ISLAMABAD -  Special Assistant to the Prime Minister on Foreign Affairs Tariq Fatemi and US Ambassador David Hale on Friday showed optimism that the two countries will defeat the menace of terrorism together.

The PM adviser and the US ambassador discussed the prospective engagements in the coming months as President Donald Trump’s administration settles down in Washington, with the two expressing confidence that the momentum built over the past years would be taken to higher levels, said a statement issued by the Ministry of Foreign Affairs.

It said Fatemi and Hale “undertook an early year review of the state of Pak-US bilateral relations.”

“They noted that the strategic dialogue mechanism provided the requisite framework for constructive and mutually beneficial cooperation.  This framework comprises six working groups: law enforcement and counter-terrorism; economy and finance; education, science and technology energy; security, strategic stability and non-proliferation and defence consultative group,” the statement said.

Given the state of flux in the global geo-political environment and growing turmoil in parts of the world, Fatemi also stressed the need to pursue policies that promote harmony, inclusiveness and cooperation, it added.

“In the present scenario approaches that divide the world on religious, ethnic and racial lines should be eschewed,” said the ministry statement.

In the recent past, Pak-US ties have been troubled as the two countries developed differences over Pakistan’s role in the war on terrorism.
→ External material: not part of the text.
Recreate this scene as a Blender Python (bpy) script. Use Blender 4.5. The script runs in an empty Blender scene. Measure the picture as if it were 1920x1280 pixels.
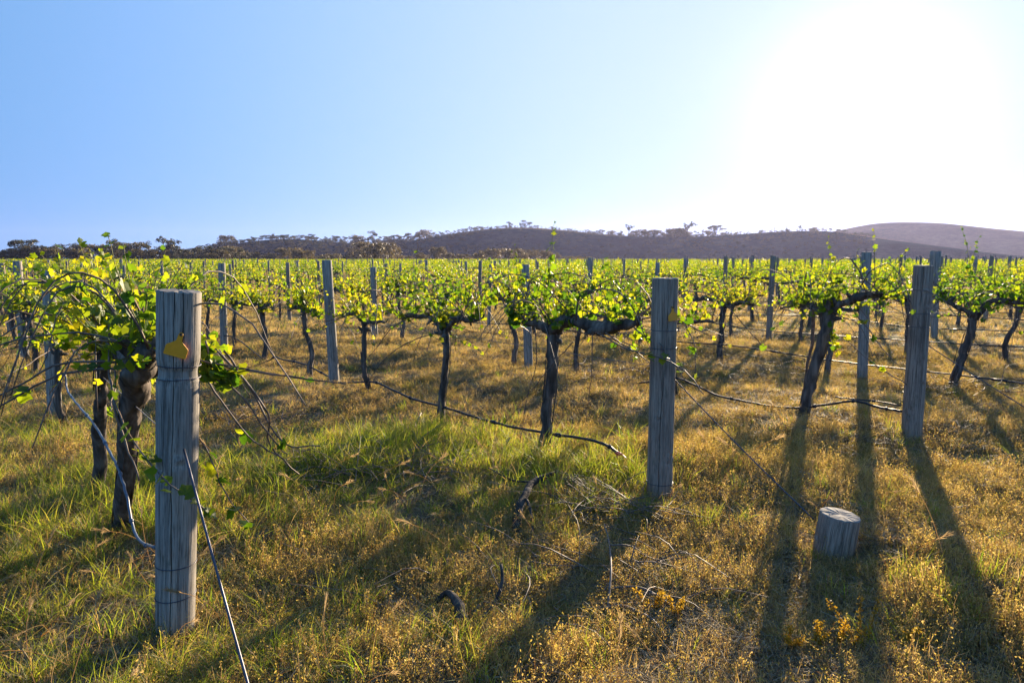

Washington has been sceptical about Pakistan’s role and has been urging Islamabad to ‘do more’. The US is also influenced by Indian and Afghanistan allegations against Pakistan of allegedly protecting some militant groups. Pakistan denies this hypothesis citing its sacrifices in the ongoing war to eliminate terrorism.

New US President Donald Trump had spoken to Prime Minister Nawaz Sharif on the telephone soon after winning the November 2016 polls and pledged to enhance bilateral cooperation.

During the telephone call, initiated by Sharif to congratulate Trump, the US President, who took oath on January 20, reportedly told the premier that Pakistan was a “fantastic” country full of “fantastic” people that he “would love” to visit.

Trump, largely believed to be anti-Pakistan and pro-India, described Sharif as “terrific” and Pakistanis as “one of the most intelligent people.”

“I am ready and willing to play any role that you want me to play to address and find solutions to the outstanding problems,” he was quoted as saying by the official media.

But at the inauguration address, Trump said: “For many decades, we’ve enriched foreign industry at the expense of American industry; subsidised the armies of other countries while allowing for the very sad depletion of our military; we’ve defended other nation’s borders while refusing to defend our own; and spent trillions of dollars overseas while America’s infrastructure has fallen into disrepair and decay.”

“Every decision on trade, on taxes, on immigration, on foreign affairs, will be made to benefit American workers and American families,” he added.

And after taking the charge, Trump banned visas for the citizens of seven Muslim-majority countries including Iran, Iraq, Libya, Somalia, Sudan, Syria and Yemen. There were fears he could act against Pakistan too but there has been no negative development so far.

In his meeting with Hale, Fatemi underscored the need to further deepen engagements between Pakistan and US, both in the economic and security realms.

He expressed confidence that by continuing to work together, the two countries will be able to strengthen cooperation in fighting terrorism, in promoting peace and security in the region and in harnessing the potential of regional connectivity.